SPRINGFIELD, Mo. - Every time there is a school shooting incident, we here at KOLR10 like to ask the question "what has your school done since Sandy Hook?"

Three of our largest school districts in the area: Springfield, Nixa and Ozark provide several security measures to ensure the safety of their students. Students KOLR10 spoke to said they feel generally safe going to school every day but they do worry about mass shootings.  

"We are no less vulnerable than the students at Parkland," said Andre Swai, a Junior at Parkview High School, "I understand that even though it's statistically improbable, it can still happen to me."

Some students said they feel especially scared at certain times.

"Right after like any shootings that happen at schools," said Kaitlyn Roberts, another Junior at Parkview High School, "when they're portrayed on the mass media, that's usually when I don't feel as safe."

School districts said they have many security measures.

In light of school shootings in recent history, schools are now not easy to get in to.  

Most schools now have secure entrances but adding them can be a challenge.  

"In some of our older facilities, those are not a possibility because of the age of the building," said Stephen Hall, the chief communications officer at Springfield Public Schools.

Zac Rantz, the chief communication officer at Nixa Public Schools, said "you can't just walk straight into the building, through the front doors."

"You can walk into a vestibule but then you'd have to be buzzed in," said Curtis Chesick, the executive director of technology and communications at Ozark School District.

Districts said in most of their schools, they have security cameras in every entrance.

All the doors and windows are locked at all times besides pick up and drop off hours.

They also have a sign-in system with visitors, but some students feel it can be improved.

"Just earlier a lady came up and said she had something for our assistant principals," said Roberts, "and didn't mention at all what it was.
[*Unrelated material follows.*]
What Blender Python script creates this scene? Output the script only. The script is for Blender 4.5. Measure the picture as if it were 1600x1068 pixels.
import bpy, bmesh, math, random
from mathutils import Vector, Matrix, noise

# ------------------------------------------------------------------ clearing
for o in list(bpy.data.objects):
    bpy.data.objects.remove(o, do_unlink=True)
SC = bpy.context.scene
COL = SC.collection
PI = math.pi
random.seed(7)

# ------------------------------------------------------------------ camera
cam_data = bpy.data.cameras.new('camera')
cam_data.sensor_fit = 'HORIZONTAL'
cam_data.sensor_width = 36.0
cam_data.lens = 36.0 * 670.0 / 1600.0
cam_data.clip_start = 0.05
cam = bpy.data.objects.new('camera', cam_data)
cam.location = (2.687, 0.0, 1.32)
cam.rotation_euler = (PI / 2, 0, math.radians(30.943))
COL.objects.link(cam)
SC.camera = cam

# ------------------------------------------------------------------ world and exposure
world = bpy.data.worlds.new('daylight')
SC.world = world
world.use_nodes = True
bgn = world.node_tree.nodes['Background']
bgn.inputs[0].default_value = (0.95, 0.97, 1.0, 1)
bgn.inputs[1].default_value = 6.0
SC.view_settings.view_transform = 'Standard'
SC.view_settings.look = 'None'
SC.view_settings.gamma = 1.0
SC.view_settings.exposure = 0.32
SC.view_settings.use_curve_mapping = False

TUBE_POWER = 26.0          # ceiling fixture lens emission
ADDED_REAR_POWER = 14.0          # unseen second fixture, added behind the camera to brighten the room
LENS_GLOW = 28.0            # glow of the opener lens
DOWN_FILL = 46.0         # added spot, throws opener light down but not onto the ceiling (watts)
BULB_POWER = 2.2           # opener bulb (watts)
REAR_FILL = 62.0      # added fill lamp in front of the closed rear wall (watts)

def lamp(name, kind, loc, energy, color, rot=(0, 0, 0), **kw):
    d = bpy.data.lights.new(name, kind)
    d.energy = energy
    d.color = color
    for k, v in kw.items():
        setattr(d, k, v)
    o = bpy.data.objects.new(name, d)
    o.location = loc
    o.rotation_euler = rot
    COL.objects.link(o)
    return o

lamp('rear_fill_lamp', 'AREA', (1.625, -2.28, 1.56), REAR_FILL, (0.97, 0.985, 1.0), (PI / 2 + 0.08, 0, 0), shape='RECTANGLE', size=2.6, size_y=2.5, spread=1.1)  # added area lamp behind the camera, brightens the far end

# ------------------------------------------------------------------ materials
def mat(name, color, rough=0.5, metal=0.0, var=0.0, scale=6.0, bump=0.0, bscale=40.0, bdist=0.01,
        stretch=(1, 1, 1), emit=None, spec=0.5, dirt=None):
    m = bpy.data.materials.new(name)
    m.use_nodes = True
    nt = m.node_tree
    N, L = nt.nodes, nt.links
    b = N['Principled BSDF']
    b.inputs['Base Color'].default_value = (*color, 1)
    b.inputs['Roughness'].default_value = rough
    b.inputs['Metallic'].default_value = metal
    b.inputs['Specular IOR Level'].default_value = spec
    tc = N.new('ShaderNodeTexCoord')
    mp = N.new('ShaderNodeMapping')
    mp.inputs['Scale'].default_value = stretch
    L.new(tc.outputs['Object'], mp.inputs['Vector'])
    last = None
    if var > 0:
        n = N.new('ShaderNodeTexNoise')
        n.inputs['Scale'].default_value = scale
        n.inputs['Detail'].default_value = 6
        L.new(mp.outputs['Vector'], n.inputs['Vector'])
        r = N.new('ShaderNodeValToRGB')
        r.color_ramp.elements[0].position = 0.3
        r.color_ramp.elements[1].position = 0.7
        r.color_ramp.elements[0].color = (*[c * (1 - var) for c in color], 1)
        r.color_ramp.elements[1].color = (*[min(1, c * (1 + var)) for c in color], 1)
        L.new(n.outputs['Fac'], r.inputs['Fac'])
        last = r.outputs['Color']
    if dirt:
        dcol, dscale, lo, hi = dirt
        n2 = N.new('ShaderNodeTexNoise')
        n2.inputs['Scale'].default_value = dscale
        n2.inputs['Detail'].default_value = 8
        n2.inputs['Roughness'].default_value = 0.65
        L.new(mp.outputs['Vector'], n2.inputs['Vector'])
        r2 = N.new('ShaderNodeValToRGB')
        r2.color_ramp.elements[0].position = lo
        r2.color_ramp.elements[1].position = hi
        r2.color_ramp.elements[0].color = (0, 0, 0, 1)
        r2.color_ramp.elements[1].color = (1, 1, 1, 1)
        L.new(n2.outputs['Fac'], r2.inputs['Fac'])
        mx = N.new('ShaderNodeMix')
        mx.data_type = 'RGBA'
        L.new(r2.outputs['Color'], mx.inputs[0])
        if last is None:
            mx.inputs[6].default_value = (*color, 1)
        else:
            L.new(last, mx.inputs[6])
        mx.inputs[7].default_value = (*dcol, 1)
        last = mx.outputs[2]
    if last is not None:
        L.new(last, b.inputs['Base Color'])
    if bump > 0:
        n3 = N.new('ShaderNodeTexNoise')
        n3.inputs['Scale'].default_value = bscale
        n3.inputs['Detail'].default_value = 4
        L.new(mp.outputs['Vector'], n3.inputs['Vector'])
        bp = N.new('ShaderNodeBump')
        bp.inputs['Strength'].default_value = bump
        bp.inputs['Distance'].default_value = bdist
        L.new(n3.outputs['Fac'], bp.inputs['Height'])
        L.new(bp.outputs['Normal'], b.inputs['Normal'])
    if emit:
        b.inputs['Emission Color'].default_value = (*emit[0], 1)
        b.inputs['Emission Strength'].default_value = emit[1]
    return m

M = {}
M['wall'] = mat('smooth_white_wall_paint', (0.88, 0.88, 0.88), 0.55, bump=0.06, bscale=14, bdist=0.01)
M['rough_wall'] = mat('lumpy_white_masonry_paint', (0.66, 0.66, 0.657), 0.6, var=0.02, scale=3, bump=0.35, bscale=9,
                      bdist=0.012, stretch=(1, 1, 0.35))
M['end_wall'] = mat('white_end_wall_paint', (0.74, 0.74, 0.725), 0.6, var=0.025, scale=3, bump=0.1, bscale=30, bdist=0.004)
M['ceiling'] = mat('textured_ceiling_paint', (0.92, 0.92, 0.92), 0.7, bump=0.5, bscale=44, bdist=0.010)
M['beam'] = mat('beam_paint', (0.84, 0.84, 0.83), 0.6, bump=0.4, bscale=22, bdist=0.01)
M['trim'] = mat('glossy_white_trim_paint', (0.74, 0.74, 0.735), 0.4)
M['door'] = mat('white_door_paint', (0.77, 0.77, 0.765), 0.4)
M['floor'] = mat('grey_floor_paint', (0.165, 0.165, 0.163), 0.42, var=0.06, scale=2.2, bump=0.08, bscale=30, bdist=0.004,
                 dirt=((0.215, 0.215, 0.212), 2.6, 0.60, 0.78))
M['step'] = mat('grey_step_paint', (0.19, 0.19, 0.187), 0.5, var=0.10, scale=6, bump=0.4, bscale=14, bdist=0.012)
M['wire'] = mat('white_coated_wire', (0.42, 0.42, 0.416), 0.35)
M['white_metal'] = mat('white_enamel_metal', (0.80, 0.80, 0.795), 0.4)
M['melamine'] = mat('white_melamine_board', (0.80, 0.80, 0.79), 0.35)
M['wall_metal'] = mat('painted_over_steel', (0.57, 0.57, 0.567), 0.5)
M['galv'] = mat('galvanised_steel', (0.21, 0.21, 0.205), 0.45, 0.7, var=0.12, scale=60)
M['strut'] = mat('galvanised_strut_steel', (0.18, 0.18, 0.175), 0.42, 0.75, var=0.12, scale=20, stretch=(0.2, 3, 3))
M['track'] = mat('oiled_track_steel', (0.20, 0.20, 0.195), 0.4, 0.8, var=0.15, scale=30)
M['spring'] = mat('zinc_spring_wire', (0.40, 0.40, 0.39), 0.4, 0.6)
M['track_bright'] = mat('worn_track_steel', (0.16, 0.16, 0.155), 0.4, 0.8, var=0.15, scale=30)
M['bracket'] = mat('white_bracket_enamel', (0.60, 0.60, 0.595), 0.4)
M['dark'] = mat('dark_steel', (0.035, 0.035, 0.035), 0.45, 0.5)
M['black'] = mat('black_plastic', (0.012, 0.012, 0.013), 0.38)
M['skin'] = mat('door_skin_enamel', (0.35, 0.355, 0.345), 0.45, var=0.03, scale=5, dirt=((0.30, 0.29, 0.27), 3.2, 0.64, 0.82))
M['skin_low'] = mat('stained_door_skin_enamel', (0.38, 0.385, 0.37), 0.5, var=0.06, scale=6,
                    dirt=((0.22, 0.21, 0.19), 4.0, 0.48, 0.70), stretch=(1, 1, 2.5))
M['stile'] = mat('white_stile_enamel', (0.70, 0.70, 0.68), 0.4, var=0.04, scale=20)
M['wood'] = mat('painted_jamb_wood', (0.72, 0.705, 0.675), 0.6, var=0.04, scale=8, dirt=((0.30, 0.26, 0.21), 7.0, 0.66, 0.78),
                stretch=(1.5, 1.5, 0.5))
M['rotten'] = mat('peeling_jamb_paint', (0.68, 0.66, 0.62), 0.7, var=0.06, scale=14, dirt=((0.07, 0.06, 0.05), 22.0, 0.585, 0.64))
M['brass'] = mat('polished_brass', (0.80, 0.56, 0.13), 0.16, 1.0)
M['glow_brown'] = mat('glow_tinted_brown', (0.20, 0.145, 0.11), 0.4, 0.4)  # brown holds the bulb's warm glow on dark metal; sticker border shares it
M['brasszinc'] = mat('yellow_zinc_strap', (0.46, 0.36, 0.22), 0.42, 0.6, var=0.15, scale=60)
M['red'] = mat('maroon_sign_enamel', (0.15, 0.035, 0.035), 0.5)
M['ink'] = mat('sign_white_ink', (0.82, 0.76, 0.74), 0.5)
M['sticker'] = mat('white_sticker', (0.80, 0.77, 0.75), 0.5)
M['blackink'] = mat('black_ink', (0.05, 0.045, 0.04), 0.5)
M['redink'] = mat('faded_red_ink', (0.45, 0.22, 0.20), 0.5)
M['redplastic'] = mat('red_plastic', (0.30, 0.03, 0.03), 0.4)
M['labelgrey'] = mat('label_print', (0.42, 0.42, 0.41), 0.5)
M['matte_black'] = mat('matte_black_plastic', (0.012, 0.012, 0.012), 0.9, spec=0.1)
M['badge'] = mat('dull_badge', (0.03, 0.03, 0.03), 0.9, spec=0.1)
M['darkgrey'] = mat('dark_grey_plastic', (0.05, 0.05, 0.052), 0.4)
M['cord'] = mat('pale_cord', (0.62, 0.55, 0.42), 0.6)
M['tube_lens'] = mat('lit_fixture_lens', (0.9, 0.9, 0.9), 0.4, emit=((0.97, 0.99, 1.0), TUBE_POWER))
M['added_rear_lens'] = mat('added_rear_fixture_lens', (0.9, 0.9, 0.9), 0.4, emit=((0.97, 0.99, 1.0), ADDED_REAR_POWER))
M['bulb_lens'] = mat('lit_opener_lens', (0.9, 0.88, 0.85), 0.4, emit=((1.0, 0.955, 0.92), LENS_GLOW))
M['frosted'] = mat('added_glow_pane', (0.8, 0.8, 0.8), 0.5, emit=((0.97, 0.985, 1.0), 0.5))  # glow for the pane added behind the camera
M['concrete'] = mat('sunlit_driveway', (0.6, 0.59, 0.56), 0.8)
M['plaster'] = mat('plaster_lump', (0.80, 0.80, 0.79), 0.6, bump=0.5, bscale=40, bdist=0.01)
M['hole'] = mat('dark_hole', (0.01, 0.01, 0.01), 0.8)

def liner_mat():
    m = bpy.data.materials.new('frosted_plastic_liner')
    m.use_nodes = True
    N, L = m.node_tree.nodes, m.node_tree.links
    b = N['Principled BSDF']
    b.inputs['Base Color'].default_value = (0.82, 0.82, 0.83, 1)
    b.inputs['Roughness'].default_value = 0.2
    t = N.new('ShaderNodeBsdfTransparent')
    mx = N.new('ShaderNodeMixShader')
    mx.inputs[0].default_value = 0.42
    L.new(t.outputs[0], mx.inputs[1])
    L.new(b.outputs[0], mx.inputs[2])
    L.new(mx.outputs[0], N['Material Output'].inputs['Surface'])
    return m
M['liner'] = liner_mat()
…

And that would've been a way for her to get into our school."

Districts also utilize resource officers.

Director of Springfield Public Schools Police Jim Farrel said resource officers go through a lot of training.

"We train intruders," said Farrell, "doesn't have to be a shooter."

He said part of their job is to build trusting relationships with students so they'll be more inclined to come forward to report a possible incident.

"He walks down that hall high-fiving the students," Farrell said, "and they're high-fiving back."

Districts also conduct training for staff and students to teach them what to do during intruder situations.

"It's not just for at school situation," said Chesick, "if it's at the mall or they're at Walmart, or if they're at the movie theater."

"The training is different for our staff and faculty and training for the students," said Hall, "and so we want to make that specific and as frequent as it can be."

For all these security measures, districts said there wasn't just one event that prompted them to add security.

However, mass shootings definitely lead schools to prioritize security.

A potential safety measure that none of the three districts participate in is arming teachers.

"We know that our teachers do amazing work in the classroom, each and every day they have so many responsibilities," said Hall, "so we believe that our well trained armed professionals and our school police are the ones that serve that role best."

And some students are happy about this.

Roberts said, "I would not feel safer if my teachers were armed."

"Instead of adding more fire to the flame," suggested Swai, "we should instead just work on stricter gun regulations."

While KOLR10 didn't want to show specific security measures for each school, we do think it's important for the public to be aware of ongoing efforts to harden schools. 

We ask again, what has your school done since Sandy Hook? 

It's up to the parents, teachers, and students at each school to constantly evaluate what they need to do to keep their children safe.